[START OF INFORMATION PROVIDED]

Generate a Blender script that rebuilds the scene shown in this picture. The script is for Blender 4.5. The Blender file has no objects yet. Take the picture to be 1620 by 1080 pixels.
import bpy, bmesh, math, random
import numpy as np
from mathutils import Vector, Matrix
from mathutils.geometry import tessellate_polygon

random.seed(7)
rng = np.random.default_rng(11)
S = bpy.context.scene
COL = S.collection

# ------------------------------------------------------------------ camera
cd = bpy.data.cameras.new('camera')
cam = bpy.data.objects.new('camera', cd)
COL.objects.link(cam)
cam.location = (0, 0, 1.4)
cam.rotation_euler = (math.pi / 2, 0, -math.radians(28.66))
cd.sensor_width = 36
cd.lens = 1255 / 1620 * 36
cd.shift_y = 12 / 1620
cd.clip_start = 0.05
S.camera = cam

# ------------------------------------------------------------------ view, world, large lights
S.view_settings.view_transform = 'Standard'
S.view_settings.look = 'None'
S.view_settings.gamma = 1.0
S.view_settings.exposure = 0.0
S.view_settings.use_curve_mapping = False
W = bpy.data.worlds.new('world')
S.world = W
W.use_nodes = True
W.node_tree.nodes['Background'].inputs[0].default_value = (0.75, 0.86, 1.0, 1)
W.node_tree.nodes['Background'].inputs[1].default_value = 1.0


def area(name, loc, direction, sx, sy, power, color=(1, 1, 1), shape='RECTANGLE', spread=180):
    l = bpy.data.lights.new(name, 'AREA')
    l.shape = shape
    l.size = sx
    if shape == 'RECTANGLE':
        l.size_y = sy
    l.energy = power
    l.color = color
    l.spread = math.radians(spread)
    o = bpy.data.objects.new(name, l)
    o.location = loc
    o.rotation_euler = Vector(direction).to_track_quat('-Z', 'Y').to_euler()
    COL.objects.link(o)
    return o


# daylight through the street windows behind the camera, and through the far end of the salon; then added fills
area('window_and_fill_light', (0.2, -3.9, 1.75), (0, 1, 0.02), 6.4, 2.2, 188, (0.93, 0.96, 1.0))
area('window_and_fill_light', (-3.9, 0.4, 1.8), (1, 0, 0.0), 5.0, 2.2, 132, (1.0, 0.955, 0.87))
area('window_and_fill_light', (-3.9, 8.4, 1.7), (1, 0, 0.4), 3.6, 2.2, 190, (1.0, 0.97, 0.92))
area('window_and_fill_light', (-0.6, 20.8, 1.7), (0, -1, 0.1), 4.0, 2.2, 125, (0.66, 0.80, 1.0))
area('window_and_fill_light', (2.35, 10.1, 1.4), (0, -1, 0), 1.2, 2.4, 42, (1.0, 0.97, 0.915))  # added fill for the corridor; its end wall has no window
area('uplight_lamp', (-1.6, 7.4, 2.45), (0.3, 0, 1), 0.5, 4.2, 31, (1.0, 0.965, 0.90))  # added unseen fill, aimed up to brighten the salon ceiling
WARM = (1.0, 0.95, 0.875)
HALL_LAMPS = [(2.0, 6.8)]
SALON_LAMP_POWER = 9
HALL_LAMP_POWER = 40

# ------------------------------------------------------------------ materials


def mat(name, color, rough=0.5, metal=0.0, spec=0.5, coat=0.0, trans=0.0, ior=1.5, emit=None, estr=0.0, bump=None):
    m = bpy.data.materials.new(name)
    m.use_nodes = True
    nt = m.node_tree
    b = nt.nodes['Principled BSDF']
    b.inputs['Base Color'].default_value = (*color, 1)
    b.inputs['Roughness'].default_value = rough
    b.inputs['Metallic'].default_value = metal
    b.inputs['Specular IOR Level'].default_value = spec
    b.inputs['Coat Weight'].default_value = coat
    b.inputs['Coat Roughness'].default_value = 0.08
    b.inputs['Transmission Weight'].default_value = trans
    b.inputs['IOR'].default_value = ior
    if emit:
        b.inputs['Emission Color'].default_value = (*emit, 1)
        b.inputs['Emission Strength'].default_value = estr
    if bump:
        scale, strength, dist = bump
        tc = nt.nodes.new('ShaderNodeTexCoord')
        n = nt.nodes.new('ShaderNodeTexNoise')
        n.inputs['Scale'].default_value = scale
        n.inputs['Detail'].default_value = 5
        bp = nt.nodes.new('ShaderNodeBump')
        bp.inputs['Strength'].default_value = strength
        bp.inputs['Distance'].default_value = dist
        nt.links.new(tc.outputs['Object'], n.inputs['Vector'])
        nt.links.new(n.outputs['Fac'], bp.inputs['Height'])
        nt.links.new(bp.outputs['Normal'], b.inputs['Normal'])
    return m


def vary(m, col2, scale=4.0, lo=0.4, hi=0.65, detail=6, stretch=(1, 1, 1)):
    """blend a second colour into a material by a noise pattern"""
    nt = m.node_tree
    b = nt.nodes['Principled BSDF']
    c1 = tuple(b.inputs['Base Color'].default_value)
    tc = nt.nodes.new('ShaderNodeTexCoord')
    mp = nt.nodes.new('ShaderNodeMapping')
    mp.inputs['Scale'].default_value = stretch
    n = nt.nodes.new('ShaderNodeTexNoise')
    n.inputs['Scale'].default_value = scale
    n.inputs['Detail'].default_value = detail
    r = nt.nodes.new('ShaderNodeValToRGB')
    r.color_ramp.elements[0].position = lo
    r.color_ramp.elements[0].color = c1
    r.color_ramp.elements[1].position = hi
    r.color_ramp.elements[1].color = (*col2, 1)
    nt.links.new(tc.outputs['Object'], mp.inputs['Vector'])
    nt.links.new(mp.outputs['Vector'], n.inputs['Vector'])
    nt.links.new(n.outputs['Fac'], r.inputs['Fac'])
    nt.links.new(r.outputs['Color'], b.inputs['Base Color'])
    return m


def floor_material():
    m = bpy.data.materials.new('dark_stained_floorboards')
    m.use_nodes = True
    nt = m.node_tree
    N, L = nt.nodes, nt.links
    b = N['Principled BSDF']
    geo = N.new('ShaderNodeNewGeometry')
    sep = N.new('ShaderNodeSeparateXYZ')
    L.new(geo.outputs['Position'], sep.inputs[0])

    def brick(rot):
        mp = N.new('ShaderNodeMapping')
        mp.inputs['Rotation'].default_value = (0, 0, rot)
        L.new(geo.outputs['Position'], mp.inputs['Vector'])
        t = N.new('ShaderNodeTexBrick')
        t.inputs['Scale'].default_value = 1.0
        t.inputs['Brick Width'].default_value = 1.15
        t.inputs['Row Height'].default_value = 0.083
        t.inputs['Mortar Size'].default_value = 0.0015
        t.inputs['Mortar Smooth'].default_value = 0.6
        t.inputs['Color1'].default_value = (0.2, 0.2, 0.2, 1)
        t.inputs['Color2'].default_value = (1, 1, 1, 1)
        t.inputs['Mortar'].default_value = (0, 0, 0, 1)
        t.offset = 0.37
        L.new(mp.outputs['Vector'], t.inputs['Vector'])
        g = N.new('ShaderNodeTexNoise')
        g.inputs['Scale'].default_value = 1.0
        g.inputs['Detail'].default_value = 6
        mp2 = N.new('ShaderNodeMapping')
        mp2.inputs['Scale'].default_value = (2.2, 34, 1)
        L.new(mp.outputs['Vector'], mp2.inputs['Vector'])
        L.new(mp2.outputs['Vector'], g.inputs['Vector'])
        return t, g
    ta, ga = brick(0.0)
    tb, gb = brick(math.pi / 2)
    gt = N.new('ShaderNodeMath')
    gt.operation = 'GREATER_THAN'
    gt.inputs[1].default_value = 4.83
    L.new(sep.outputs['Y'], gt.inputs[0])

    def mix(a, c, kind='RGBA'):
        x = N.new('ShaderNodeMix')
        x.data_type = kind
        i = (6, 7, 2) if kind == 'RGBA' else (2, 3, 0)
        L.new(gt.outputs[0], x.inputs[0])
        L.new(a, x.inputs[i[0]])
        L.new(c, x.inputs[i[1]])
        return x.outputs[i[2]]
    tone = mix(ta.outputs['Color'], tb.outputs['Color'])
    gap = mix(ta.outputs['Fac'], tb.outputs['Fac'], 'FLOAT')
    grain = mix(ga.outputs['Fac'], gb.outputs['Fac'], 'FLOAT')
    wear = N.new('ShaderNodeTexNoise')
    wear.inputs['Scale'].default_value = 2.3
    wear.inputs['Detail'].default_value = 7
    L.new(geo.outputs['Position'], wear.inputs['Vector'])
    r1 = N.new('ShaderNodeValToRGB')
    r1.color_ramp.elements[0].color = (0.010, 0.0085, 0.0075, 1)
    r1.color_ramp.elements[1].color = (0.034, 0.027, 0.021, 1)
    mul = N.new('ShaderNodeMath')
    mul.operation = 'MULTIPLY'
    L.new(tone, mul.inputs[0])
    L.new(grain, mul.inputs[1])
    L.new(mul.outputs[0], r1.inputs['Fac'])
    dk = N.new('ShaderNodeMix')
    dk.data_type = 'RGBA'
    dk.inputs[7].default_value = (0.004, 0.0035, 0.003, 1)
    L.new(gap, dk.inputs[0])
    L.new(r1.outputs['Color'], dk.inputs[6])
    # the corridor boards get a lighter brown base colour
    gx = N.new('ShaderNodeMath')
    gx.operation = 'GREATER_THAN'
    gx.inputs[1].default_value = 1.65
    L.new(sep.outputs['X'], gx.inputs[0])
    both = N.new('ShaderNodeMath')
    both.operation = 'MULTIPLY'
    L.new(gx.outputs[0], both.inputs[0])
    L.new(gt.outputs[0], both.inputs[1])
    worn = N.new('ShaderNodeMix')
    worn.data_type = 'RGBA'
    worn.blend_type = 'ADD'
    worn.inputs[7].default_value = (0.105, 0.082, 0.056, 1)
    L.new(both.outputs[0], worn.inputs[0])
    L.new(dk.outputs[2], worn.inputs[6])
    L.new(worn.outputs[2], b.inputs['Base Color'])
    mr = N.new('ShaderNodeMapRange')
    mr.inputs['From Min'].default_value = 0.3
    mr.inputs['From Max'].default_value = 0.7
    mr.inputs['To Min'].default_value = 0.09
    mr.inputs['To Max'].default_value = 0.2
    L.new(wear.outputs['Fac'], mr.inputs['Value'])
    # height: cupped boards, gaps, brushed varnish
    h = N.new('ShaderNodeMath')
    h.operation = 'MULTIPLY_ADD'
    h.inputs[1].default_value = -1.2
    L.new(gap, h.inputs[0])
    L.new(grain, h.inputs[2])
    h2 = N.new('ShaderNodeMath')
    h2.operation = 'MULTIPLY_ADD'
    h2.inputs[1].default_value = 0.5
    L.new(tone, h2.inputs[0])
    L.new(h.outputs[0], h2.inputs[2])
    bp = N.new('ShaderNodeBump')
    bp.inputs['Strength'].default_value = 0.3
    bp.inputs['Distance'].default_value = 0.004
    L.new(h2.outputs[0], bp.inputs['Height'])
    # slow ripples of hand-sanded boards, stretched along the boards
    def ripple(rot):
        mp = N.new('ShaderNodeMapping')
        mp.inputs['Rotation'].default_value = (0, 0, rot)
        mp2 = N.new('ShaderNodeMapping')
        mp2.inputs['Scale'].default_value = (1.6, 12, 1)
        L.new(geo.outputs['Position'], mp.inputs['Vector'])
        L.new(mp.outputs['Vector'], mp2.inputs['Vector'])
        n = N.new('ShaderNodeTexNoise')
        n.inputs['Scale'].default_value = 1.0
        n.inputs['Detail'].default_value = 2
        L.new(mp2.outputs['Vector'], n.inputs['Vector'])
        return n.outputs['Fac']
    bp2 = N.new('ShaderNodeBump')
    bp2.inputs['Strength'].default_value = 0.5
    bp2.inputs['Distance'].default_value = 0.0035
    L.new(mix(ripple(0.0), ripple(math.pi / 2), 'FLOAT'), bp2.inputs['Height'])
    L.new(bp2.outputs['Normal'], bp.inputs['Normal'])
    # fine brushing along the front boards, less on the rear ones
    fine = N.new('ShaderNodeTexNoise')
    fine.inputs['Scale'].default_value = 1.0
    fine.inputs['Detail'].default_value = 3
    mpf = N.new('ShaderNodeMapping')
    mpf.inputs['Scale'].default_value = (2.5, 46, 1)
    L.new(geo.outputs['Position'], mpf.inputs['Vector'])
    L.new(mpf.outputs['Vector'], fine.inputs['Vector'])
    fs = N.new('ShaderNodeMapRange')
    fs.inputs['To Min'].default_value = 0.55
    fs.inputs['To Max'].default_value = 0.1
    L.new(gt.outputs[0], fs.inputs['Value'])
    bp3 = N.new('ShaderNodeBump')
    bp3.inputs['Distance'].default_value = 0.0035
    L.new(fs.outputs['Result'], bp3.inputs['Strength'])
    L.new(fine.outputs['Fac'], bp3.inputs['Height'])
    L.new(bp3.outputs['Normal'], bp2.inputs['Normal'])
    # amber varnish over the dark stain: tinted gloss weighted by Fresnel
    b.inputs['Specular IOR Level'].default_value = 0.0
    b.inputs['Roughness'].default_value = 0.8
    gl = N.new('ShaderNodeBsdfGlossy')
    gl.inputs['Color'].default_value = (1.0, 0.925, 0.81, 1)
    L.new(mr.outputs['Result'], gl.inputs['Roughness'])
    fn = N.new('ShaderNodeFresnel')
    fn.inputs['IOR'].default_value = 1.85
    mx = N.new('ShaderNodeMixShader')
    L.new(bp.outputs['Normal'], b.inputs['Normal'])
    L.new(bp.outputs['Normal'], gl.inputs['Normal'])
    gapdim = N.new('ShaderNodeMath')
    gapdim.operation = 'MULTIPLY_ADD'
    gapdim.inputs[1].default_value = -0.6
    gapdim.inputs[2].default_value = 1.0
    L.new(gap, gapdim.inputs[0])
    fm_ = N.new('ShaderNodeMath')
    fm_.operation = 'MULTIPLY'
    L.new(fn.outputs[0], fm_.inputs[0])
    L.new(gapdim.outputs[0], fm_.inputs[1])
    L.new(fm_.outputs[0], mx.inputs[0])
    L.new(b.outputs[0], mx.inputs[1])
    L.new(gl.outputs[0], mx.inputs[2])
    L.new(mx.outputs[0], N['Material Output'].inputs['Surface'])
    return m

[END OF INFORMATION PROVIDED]

DIRECTION: Print the listing above from its first line through the line with "COL = S.collection", and stop there.

FULL OUTPUT:
Generate a Blender script that rebuilds the scene shown in this picture. The script is for Blender 4.5. The Blender file has no objects yet. Take the picture to be 1620 by 1080 pixels.
import bpy, bmesh, math, random
import numpy as np
from mathutils import Vector, Matrix
from mathutils.geometry import tessellate_polygon

random.seed(7)
rng = np.random.default_rng(11)
S = bpy.context.scene
COL = S.collection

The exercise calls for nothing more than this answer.